‘I had two novel manuscripts in my drawer, which meant that I had options my fellow graduate students just didn’t have.’
HOUSTON — Pulitzer Prize-winning author and Academy Award-winning screenwriter, Larry McMurty, age 84, died of heart failure the night of March 25, 2021, in his North Texas hometown of Archer City, 25 miles south of Wichita Falls.
In the fall of 1954, then-18-year-old McMurtry, right off the family ranch, arrived in Houston to begin his first semester at Rice Institute (later to be renamed Rice University). As an undergraduate, McMurtry shared a garage apartment on North Boulevard near Rice Village with roommates Douglas Milburn, who would become a German language professor at Rice, and future Houston engineer, John Haydel.
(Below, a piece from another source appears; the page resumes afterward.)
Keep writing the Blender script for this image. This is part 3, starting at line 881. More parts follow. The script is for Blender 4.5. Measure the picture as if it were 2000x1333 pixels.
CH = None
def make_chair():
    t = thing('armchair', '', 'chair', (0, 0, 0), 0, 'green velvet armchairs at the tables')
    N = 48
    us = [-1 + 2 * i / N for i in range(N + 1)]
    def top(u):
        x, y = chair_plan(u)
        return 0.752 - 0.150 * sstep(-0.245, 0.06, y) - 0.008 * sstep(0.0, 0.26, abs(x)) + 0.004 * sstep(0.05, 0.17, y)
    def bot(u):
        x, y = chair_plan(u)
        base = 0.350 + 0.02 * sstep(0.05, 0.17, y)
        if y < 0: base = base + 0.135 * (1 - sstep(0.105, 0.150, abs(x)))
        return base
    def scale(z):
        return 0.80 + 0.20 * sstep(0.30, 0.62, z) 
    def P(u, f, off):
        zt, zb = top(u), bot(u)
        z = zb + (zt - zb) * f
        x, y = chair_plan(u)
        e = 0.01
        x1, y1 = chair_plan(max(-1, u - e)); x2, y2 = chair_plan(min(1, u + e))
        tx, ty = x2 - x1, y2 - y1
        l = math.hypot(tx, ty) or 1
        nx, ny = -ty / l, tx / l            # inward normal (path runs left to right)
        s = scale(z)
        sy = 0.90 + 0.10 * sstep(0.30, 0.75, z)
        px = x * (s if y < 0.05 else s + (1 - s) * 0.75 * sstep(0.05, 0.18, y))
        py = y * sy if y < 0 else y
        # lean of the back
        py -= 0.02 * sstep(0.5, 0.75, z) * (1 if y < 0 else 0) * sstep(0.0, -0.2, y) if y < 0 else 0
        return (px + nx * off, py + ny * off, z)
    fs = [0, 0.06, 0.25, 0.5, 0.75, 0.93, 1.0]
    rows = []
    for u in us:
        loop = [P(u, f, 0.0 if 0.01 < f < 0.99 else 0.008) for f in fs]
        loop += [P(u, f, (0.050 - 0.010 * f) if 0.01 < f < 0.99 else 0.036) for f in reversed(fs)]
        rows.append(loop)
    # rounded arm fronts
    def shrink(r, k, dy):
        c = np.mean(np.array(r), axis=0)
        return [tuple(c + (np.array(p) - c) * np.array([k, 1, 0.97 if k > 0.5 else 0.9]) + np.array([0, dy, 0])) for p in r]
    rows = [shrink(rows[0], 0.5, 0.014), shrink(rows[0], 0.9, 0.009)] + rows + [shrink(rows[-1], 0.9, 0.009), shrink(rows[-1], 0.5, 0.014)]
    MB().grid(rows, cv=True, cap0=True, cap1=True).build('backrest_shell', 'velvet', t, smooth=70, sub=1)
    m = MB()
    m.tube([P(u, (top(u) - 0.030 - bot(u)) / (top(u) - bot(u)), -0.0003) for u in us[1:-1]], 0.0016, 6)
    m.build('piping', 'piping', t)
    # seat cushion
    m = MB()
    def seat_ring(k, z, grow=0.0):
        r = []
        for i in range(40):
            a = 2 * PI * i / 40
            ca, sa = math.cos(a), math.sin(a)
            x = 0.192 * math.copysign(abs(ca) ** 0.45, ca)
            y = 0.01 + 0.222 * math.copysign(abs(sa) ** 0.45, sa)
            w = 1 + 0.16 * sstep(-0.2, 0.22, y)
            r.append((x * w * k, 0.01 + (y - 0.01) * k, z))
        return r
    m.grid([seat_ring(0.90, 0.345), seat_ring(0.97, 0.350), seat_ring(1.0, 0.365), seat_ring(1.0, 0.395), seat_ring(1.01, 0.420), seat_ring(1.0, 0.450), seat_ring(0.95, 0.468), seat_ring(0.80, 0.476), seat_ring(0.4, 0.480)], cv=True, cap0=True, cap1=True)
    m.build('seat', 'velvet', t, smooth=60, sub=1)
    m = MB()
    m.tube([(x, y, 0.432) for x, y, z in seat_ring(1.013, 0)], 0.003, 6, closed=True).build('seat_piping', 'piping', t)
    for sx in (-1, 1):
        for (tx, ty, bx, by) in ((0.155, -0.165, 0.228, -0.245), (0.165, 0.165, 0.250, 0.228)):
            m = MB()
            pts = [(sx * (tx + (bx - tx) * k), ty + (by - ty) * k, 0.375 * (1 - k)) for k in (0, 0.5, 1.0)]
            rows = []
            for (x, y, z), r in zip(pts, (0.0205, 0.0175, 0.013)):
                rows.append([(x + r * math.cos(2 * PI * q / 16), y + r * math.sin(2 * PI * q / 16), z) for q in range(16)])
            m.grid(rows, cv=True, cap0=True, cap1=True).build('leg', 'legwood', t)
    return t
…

In his memoir, A Literary Life (2009), McMurtry fondly recalls how at Rice he was introduced to American-born, British “Modernist” poet, T.S. Eliot, and his “stream of consciousness” writing style used in his 1915 poem, “The Love Song of J. Alfred Prufrock.” This was a technique that would also be adopted by Beat-era writer Jack Kerouac, songwriter Bob Dylan, and McMurtry’s own son, singer-songwriter James McMurtry. In the 1970s, there was also a watering hole that was popular with Rice University faculty and students alike; including McMurtry, located on Lower Westheimer, in the Houston neighborhood of Montrose. Named for the epic poem, it was known to all as Prufrocks.